Ницше глазами Делёза: философия силы

 

Я открыл греческое: они верили и

вечное возвращение! Это вера в мистерии!

Фридрих Ницше

      Жиль Делёз начинает свой труд «Ницше и философия»  с тезиса: цель Фридриха Ницше заключалась в том, чтобы ввести в философию понятия смысла и ценностей. При этом Делёз подчёркивает, что философия смысла и ценностей есть не что иное, как тотальная критика. Ницше постулирует переоценку всех ценностей, иначе говоря, «философствует молотом», абсолютно игнорируя связку «причина-следствие», таким же образом поступая и с «видимостью-сущностью», сосредоточив всё внимание на феномене и смысле. Для того чтобы обнаружить смысл того или иного феномена, мы должны прийти к строгому определению того, какая сила им овладела. «Всякая сила есть присвоение, подчинение, использование определённого количества действительности», – пишет Делёз. По его мнению, история всякой вещи, всякого сущего представляет собой последовательность овладевающих ими сил (но также: сил, борющихся за обладание ими). Сущее присвоено, а значит одержимо. От характера одержимости, от природы овладевшей им силы зависит смысл, которым оно наделяется. Смысл есть множество и многоликость. Таким образом,  interpretatio становится подлинно философским искусством. Заметим, что Делёз не даёт чёткого определения, что есть сила; нам известно лишь то, что она присваивает, подчиняет и использует. Философ предостерегает нас от смешения силы и воли: первая есть могущее, в то время как вторая – волящее. «И если мы спрашиваем, кто интерпретирует, то нашим ответом будет: воля к власти; интерпретирует именно воля к власти». Кроме того, что она интерпретирует, воля также – оценивает.
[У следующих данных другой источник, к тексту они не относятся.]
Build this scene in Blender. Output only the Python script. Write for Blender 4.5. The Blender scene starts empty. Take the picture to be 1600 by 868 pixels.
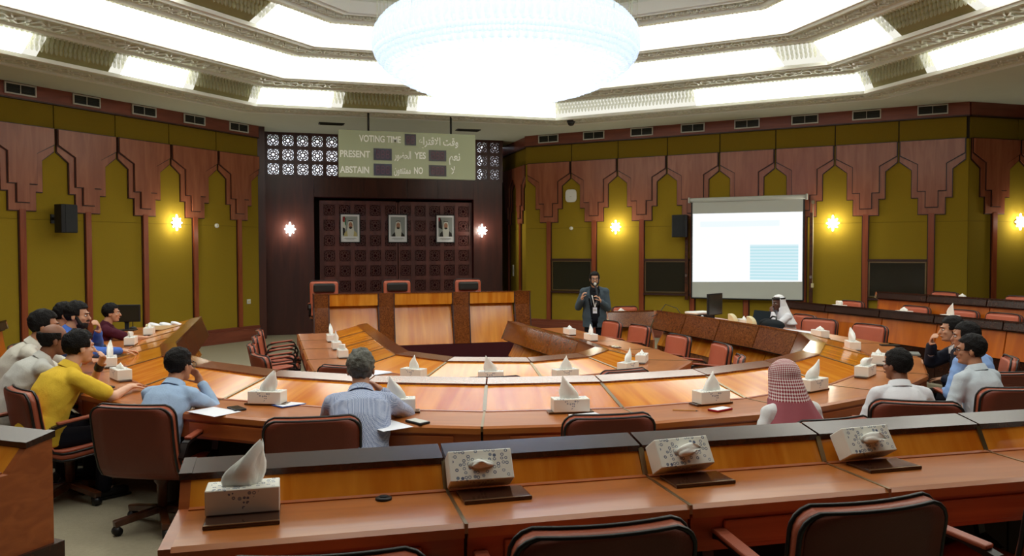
import bpy, bmesh, math, random
from mathutils import Vector, Matrix, Euler, noise
PI = math.pi
rnd = random.Random(7)
SC = bpy.context.scene
COL = SC.collection

# ------------------------------------------------------------------ camera, sky, exposure
CAMLOC = Vector((-2.975, -9.457, 1.98))
cd = bpy.data.cameras.new('camera'); cam = bpy.data.objects.new('camera', cd); COL.objects.link(cam)
cd.sensor_width = 36.0; cd.lens = 28.757; cd.clip_start = 0.05; cd.clip_end = 200
yaw, pitch, roll = math.radians(16.69), math.radians(1.794), math.radians(-0.13)
fw = Vector((math.sin(yaw)*math.cos(pitch), math.cos(yaw)*math.cos(pitch), -math.sin(pitch)))
rt = Vector((math.cos(yaw), -math.sin(yaw), 0)); up = rt.cross(fw)
r2 = rt*math.cos(roll)+up*math.sin(roll); u2 = up*math.cos(roll)-rt*math.sin(roll)
cam.matrix_world = Matrix(((r2.x, u2.x, -fw.x, CAMLOC.x), (r2.y, u2.y, -fw.y, CAMLOC.y), (r2.z, u2.z, -fw.z, CAMLOC.z), (0, 0, 0, 1)))
SC.camera = cam
SC.view_settings.view_transform = 'Standard'; SC.view_settings.look = 'None'
SC.view_settings.gamma = 1.0; SC.view_settings.use_curve_mapping = False
SC.view_settings.exposure = 1.05
wd = bpy.data.worlds.new('sky'); SC.world = wd; wd.use_nodes = True
wd.node_tree.nodes['Background'].inputs[0].default_value = (0.86, 0.9, 1.0, 1)
wd.node_tree.nodes['Background'].inputs[1].default_value = 1.3
COVE_STRENGTH = 3.2      # fluorescent coves
CHANDELIER_STRENGTH = 4.0
SCONCE_WATTS = 6.0
try:
    SC.cycles.max_bounces = 8; SC.cycles.diffuse_bounces = 4; SC.cycles.glossy_bounces = 3
    SC.cycles.transparent_max_bounces = 12; SC.cycles.sample_clamp_indirect = 4.0
    SC.cycles.caustics_reflective = False; SC.cycles.caustics_refractive = False
except Exception:
    pass

# ------------------------------------------------------------------ materials
def srgb(r, g, b):
    f = lambda c: (c/255/12.92) if c/255 <= 0.04045 else ((c/255+0.055)/1.055)**2.4
    return (f(r), f(g), f(b), 1)
def new_mat(name):
    m = bpy.data.materials.new(name); m.use_nodes = True
    nt = m.node_tree; return m, nt, nt.nodes['Principled BSDF']
def mat(name, col, rough=0.5, metal=0.0, bump=0.0, bscale=200.0, var=0.0, vscale=8.0, coat=0.0, emit=0.0, spec=0.5, trans=0.0):
    m, nt, b = new_mat(name); N = nt.nodes; L = nt.links
    b.inputs['Base Color'].default_value = col; b.inputs['Roughness'].default_value = rough
    b.inputs['Metallic'].default_value = metal; b.inputs['Coat Weight'].default_value = coat
    b.inputs['Specular IOR Level'].default_value = spec
    b.inputs['Transmission Weight'].default_value = trans
    if emit: b.inputs['Emission Color'].default_value = col; b.inputs['Emission Strength'].default_value = emit
    if bump or var:
        tc = N.new('ShaderNodeTexCoord')
    if bump:
        nz = N.new('ShaderNodeTexNoise'); nz.inputs['Scale'].default_value = bscale; nz.inputs['Detail'].default_value = 2
        L.new(tc.outputs['Object'], nz.inputs['Vector'])
        bp = N.new('ShaderNodeBump'); bp.inputs['Strength'].default_value = bump; bp.inputs['Distance'].default_value = 0.01
        L.new(nz.outputs['Fac'], bp.inputs['Height']); L.new(bp.outputs[0], b.inputs['Normal'])
    if var:
        nz = N.new('ShaderNodeTexNoise'); nz.inputs['Scale'].default_value = vscale; nz.inputs['Detail'].default_value = 4
        L.new(tc.outputs['Object'], nz.inputs['Vector'])
        mx = N.new('ShaderNodeMix'); mx.data_type = 'RGBA'
        mx.inputs[6].default_value = (col[0]*(1-var), col[1]*(1-var), col[2]*(1-var), 1)
        mx.inputs[7].default_value = (min(1, col[0]*(1+var)), min(1, col[1]*(1+var)), min(1, col[2]*(1+var)), 1)
        L.new(nz.outputs['Fac'], mx.inputs[0]); L.new(mx.outputs[2], b.inputs['Base Color'])
    return m
def wood(name, c1, c2, rough=0.25, coat=0.3, sx=1.2, sy=14.0, sz=14.0, burl=False, dist=1.0):
    m, nt, b = new_mat(name); N = nt.nodes; L = nt.links
    tc = N.new('ShaderNodeTexCoord'); mp = N.new('ShaderNodeMapping'); mp.inputs['Scale'].default_value = (sx, sy, sz)
    oi = N.new('ShaderNodeObjectInfo'); ad = N.new('ShaderNodeVectorMath'); ad.operation = 'ADD'
    ml = N.new('ShaderNodeVectorMath'); ml.operation = 'SCALE'; ml.inputs[3].default_value = 13.0
    cb = N.new('ShaderNodeCombineXYZ')
    for k in range(3): L.new(oi.outputs['Random'], cb.inputs[k])
    L.new(cb.outputs[0], ml.inputs[0]); L.new(tc.outputs['Object'], ad.inputs[0]); L.new(ml.outputs[0], ad.inputs[1])
    L.new(ad.outputs[0], mp.inputs['Vector'])
    nz = N.new('ShaderNodeTexNoise'); nz.inputs['Scale'].default_value = 1.0 if not burl else 1.6
    nz.inputs['Detail'].default_value = 5; nz.inputs['Distortion'].default_value = dist if not burl else 2.4
    L.new(mp.outputs[0], nz.inputs['Vector'])
    cr = N.new('ShaderNodeValToRGB'); cr.color_ramp.elements[0].position = 0.36; cr.color_ramp.elements[1].position = 0.66
    cr.color_ramp.elements[0].color = c1; cr.color_ramp.elements[1].color = c2
    L.new(nz.outputs['Fac'], cr.inputs[0]); L.new(cr.outputs[0], b.inputs['Base Color'])
    b.inputs['Roughness'].default_value = rough; b.inputs['Coat Weight'].default_value = coat; b.inputs['Coat Roughness'].default_value = 0.12
    return m
def emitter(name, col, strength):
    m = bpy.data.materials.new(name); m.use_nodes = True; nt = m.node_tree
    nt.nodes.remove(nt.nodes['Principled BSDF']); e = nt.nodes.new('ShaderNodeEmission')
    e.inputs[0].default_value = col; e.inputs[1].default_value = strength
    nt.links.new(e.outputs[0], nt.nodes['Material Output'].inputs[0]); return m
def crystal(name, col, clear, emit, ecol):
    m = bpy.data.materials.new(name); m.use_nodes = True; nt = m.node_tree; N = nt.nodes; L = nt.links
    b = N['Principled BSDF']; b.inputs['Base Color'].default_value = col; b.inputs['Roughness'].default_value = 0.12
    b.inputs['Emission Color'].default_value = ecol; b.inputs['Emission Strength'].default_value = emit
    t = N.new('ShaderNodeBsdfTransparent'); t.inputs[0].default_value = (0.97, 0.98, 1, 1)
    tr = N.new('ShaderNodeBsdfTranslucent'); tr.inputs[0].default_value = col
    m1 = N.new('ShaderNodeMixShader'); m1.inputs[0].default_value = 0.5
    L.new(b.outputs[0], m1.inputs[1]); L.new(tr.outputs[0], m1.inputs[2])
    m2 = N.new('ShaderNodeMixShader'); m2.inputs[0].default_value = clear
    L.new(m1.outputs[0], m2.inputs[1]); L.new(t.outputs[0], m2.inputs[2]); L.new(m2.outputs[0], N['Material Output'].inputs[0])
    return m

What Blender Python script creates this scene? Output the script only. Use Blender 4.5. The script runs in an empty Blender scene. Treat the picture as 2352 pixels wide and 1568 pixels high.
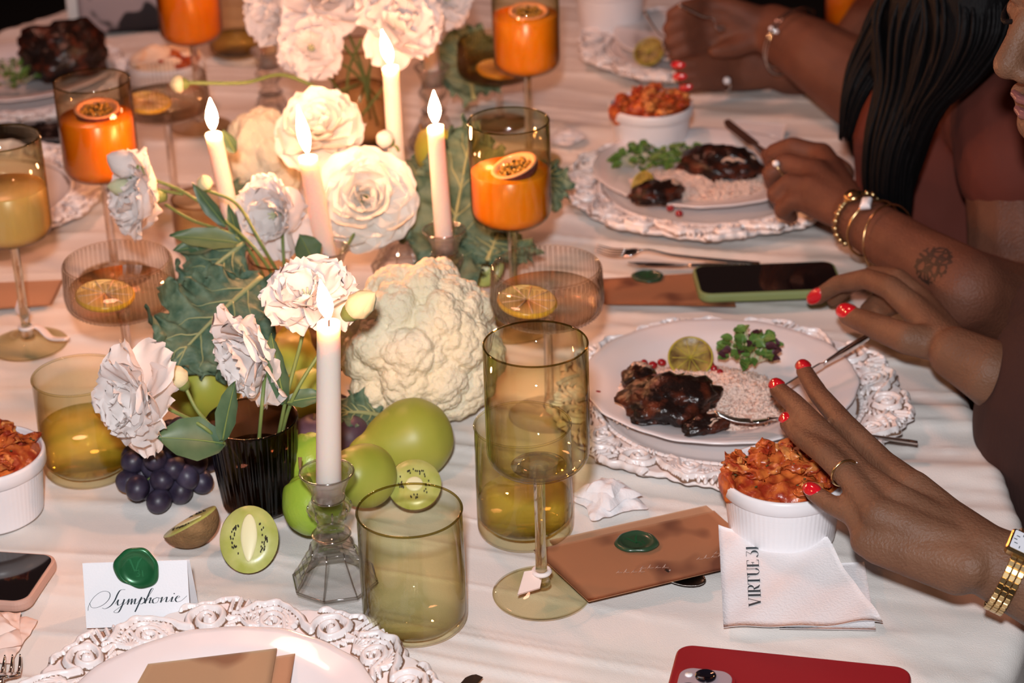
import bpy, math, random
import numpy as np
from mathutils import Vector, Matrix, Quaternion
PI = math.pi
R = math.radians
sc = bpy.context.scene
COL = sc.collection
rng = np.random.RandomState(7)
random.seed(7)

# ------------------------------------------------------------------ camera
TZ = 0.75                      # table top height
CAMH = 0.89                    # camera above the table
FPX = 4700.0
TH, RO = R(26.0), R(1.8)
_F = np.array([0, math.cos(TH), -math.sin(TH)])
_R0 = np.array([1.0, 0, 0]); _U0 = np.cross(_R0, _F)
_R = math.cos(RO) * _R0 - math.sin(RO) * _U0
_U = math.cos(RO) * _U0 + math.sin(RO) * _R0
_C = np.array([0, 0, TZ + CAMH])

def ray(px, py):
    return _F + _R * (px - 1176) / FPX - _U * (py - 784) / FPX

def at(px, py, h=0.0):
    """world point at height h above the table"""
    d = ray(px, py); t = (TZ + h - _C[2]) / d[2]
    return Vector(_C + d * t)

def atY(px, py, Y):
    d = ray(px, py); t = Y / d[1]
    return Vector(_C + d * t)

def foot(px, py, H):
    p = at(px, py, H); return Vector((p.x, p.y, TZ))

cam_d = bpy.data.cameras.new('camera'); cam = bpy.data.objects.new('camera', cam_d); COL.objects.link(cam)
M = Matrix(((_R[0], _U[0], -_F[0], 0), (_R[1], _U[1], -_F[1], 0), (_R[2], _U[2], -_F[2], _C[2]), (0, 0, 0, 1)))
cam.matrix_world = M
cam_d.sensor_width = 36; cam_d.lens = FPX / 2352 * 36
cam_d.clip_start = 0.05; cam_d.clip_end = 50
cam_d.dof.use_dof = True; cam_d.dof.focus_distance = 1.58; cam_d.dof.aperture_fstop = 7.5
sc.camera = cam

# ------------------------------------------------------------------ world, lights, exposure
w = bpy.data.worlds.new('night'); sc.world = w; w.use_nodes = True
w.node_tree.nodes['Background'].inputs[0].default_value = (1.0, 0.55, 0.42, 1)
w.node_tree.nodes['Background'].inputs[1].default_value = 0.035
def area(name, loc, target, size, power, col):
    l = bpy.data.lights.new(name, 'AREA'); l.shape = 'DISK'; l.size = size; l.energy = power; l.color = col
    o = bpy.data.objects.new(name, l); COL.objects.link(o); o.location = loc
    o.rotation_euler = (Vector(target) - Vector(loc)).to_track_quat('-Z', 'Y').to_euler(); return o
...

      Говоря о силе, мы должны различать силы активные и силы реактивные. Активные силы Делез называет высшими, властвующими, но отмечает, что «низшие силы могут одержать над ними верх, не переставая быть низшими по количеству, реактивными по качеству, рабскими по способу существования», – и приводит изречение из труда «Воля к власти», которое звучит как: «всегда следует защищать сильных от слабых».

      Делёз даёт следующие характеристики активных и реактивных сил.

Реактивная сила:

- Сила полезности, приспособления и частичного ограничения;

- Сила, отделяющая активную силу от её возможностей и отрицающая активную силу (триумф слабых и рабов);

- Сила, отделённая от собственных возможностей, отрицающая саму себя или против самой себя обращающаяся (царство слабых и рабов).

Активная сила:

- Сила пластическая, властвующая и подчиняющая;

- Сила, идущая до предела собственных возможностей (Батай был одержан этой силой);

- Сила, утверждающая своё различие и превращающая его в объект наслаждения и утверждения.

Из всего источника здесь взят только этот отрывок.